From Museum Taman Prasasti, the tour continued to Tanah Abang West, the former site of many small businesses and factories, such as Fuchs & Rens, Batavia’s main supplier of cars and tires. Two of its three buildings were demolished in the 21th century to make way for a restaurant.

Next was Lever’s Zeepfabriek (Unilever’s soap factory), which opened in 1941. The building has been preserved by its current owner.

The group then explored Tanah Abang Heuvel (hill), where Verbeek’s ancestors lived. The guides explained that the area was used as a relaxation site by Batavia rulers before it was turned into a country estate by Governor-General Gustaaf Willem van Imhoff in 1740.

The estate, owned by Verbeek’s great-great-grandfather in 1863, included 4 huge houses. The area has been turned into shophouses in the Tanah Abang shopping complexes.
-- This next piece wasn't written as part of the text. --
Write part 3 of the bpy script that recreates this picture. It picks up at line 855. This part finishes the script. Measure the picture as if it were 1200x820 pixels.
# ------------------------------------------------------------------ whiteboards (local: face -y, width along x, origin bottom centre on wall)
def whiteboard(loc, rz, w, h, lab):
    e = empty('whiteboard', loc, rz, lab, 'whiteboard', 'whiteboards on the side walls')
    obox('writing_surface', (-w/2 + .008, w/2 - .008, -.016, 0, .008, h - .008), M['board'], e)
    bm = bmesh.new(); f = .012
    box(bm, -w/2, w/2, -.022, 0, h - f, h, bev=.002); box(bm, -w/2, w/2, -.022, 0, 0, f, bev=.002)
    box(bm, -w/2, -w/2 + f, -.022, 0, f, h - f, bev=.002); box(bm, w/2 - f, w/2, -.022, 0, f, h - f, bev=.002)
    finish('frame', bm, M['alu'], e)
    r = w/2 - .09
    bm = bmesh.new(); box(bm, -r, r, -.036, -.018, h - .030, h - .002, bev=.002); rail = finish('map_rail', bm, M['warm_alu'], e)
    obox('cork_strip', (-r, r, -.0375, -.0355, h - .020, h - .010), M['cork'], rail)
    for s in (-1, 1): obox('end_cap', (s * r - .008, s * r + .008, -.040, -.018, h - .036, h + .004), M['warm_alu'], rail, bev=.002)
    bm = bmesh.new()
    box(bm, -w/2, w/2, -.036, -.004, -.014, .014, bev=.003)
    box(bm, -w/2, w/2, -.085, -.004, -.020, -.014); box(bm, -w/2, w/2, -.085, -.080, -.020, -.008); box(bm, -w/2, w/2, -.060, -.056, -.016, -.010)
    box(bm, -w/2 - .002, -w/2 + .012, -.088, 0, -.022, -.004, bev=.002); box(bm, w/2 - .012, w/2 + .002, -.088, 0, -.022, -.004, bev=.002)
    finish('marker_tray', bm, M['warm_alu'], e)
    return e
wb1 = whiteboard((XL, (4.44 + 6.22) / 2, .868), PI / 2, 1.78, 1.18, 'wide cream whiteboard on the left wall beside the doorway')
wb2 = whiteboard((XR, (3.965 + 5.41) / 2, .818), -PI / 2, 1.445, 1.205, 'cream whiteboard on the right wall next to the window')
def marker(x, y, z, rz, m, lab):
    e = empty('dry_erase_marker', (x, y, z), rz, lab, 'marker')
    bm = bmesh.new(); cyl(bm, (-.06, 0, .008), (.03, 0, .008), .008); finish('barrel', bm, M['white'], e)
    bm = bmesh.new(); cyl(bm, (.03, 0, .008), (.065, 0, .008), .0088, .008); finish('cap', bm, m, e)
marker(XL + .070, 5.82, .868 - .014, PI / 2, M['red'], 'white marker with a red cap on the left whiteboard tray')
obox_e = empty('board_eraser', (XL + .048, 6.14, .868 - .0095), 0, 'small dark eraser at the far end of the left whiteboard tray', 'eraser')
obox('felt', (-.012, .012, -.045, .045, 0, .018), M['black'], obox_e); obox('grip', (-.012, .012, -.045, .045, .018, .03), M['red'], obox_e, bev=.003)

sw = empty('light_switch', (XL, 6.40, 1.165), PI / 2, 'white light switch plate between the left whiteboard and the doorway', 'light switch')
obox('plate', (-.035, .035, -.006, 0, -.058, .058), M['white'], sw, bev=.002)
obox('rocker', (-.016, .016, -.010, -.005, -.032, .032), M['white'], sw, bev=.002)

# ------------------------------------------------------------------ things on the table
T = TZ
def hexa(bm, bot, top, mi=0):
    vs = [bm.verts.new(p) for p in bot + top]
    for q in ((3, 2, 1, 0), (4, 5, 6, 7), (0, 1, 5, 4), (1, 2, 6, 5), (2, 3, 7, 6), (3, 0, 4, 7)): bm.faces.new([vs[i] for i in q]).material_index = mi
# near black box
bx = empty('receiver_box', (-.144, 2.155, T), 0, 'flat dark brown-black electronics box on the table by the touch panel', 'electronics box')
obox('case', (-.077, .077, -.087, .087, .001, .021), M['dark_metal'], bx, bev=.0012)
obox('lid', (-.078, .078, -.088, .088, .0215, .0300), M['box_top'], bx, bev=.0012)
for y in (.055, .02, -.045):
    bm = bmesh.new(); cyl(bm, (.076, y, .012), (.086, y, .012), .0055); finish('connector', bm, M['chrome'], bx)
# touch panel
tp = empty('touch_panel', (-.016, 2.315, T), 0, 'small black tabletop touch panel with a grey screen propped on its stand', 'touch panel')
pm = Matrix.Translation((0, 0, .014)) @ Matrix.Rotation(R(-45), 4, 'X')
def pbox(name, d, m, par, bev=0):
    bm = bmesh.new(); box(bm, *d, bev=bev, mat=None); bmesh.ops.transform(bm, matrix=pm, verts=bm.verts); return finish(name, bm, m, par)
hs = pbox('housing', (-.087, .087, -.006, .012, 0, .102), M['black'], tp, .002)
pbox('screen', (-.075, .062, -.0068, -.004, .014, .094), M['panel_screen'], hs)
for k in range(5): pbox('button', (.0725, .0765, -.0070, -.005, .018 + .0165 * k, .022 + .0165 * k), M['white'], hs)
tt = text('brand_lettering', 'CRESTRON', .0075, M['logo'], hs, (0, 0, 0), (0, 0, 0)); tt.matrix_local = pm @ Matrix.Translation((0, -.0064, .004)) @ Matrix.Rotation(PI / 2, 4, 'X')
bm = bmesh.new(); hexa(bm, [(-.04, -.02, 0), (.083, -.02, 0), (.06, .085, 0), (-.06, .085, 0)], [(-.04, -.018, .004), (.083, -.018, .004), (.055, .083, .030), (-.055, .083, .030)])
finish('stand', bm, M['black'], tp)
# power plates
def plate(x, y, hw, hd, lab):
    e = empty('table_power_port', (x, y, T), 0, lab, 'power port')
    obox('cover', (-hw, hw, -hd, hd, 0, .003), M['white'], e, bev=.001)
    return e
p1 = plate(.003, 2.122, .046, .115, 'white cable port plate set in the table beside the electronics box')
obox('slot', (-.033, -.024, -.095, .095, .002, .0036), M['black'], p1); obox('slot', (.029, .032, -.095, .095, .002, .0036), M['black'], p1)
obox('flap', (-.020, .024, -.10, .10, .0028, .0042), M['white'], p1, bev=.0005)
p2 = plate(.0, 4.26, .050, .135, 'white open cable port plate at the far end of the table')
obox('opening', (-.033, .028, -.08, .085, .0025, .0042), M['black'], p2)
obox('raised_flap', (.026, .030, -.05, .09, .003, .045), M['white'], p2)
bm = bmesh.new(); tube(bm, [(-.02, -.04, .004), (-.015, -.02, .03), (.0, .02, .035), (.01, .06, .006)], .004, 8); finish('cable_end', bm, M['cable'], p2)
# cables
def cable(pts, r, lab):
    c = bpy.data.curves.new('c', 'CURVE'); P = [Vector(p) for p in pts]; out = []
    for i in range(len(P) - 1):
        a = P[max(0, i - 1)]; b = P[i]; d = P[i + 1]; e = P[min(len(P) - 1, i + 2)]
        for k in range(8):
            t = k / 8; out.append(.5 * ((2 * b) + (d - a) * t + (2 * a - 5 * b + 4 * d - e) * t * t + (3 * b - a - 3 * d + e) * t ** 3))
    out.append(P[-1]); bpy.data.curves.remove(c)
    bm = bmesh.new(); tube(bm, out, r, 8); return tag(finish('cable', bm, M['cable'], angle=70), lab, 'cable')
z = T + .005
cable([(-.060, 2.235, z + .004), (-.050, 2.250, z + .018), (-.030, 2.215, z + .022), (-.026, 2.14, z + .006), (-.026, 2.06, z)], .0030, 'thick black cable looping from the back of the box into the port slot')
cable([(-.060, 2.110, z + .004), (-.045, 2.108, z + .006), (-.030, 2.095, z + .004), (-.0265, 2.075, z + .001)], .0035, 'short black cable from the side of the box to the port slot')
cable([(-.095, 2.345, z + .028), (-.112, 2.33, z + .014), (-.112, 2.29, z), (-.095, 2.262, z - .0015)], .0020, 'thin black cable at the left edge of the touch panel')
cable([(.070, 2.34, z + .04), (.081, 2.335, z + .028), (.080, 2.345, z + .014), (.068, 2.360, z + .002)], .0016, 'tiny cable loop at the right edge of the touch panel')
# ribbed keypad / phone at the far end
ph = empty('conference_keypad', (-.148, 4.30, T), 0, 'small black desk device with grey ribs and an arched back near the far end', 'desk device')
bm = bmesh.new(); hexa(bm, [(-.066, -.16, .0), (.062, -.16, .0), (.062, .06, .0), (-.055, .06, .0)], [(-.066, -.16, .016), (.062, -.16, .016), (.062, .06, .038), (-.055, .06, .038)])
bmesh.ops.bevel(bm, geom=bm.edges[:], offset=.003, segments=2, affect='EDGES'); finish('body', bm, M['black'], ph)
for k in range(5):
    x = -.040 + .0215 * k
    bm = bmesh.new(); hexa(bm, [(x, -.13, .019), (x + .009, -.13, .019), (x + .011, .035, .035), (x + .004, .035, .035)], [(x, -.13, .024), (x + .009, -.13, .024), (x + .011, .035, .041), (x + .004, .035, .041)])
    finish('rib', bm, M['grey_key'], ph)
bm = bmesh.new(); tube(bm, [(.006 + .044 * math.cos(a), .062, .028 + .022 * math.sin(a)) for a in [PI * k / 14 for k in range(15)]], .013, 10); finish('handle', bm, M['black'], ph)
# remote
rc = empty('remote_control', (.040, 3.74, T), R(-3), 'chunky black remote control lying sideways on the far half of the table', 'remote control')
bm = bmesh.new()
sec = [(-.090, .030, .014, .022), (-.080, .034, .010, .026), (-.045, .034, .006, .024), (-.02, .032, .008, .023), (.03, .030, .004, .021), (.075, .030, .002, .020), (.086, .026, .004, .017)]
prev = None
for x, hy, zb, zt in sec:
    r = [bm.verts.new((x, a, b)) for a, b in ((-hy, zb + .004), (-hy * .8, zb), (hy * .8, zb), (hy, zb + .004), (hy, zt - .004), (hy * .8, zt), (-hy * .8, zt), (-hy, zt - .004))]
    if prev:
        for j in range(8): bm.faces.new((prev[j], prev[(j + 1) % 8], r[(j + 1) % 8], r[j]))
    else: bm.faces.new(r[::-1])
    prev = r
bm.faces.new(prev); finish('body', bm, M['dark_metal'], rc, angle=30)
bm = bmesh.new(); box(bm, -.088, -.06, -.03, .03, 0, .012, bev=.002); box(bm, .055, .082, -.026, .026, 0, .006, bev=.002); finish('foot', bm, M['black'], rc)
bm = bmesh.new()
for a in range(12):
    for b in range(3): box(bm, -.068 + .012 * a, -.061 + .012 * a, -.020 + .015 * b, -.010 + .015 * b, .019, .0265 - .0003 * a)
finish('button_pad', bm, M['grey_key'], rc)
The tour moved to the Textile Museum and other historical sites in Tanah Abang, including the famous Ar-Rohah mosque, believed to be one of the oldest in Batavia and dating to the 1850s.

Despite the tour’s size, members of the group remained excited.

Among them was 42-year-old Eri Heriawati, who came along with her nieces and nephews. Undeterred by the heat, Eri said she liked to visit one spot after another to learn more about Jakarta’s history.

“I took the children with me because I want them to learn more about the history of their ancestors. Their grandmother comes from Jakarta,” she said.

The tour group comprised people aged from 7 to 56, including many children.

One of Eri’s nephews, Muhammad Rizqi, said the tour was not his first trip. He has joined previous Sahabat Museum on excursions to Jakarta’s Old Town in Kota, West Jakarta, among others.

“Learning history through this activity is fun, rather than reading it from books,” the 15-year-old said.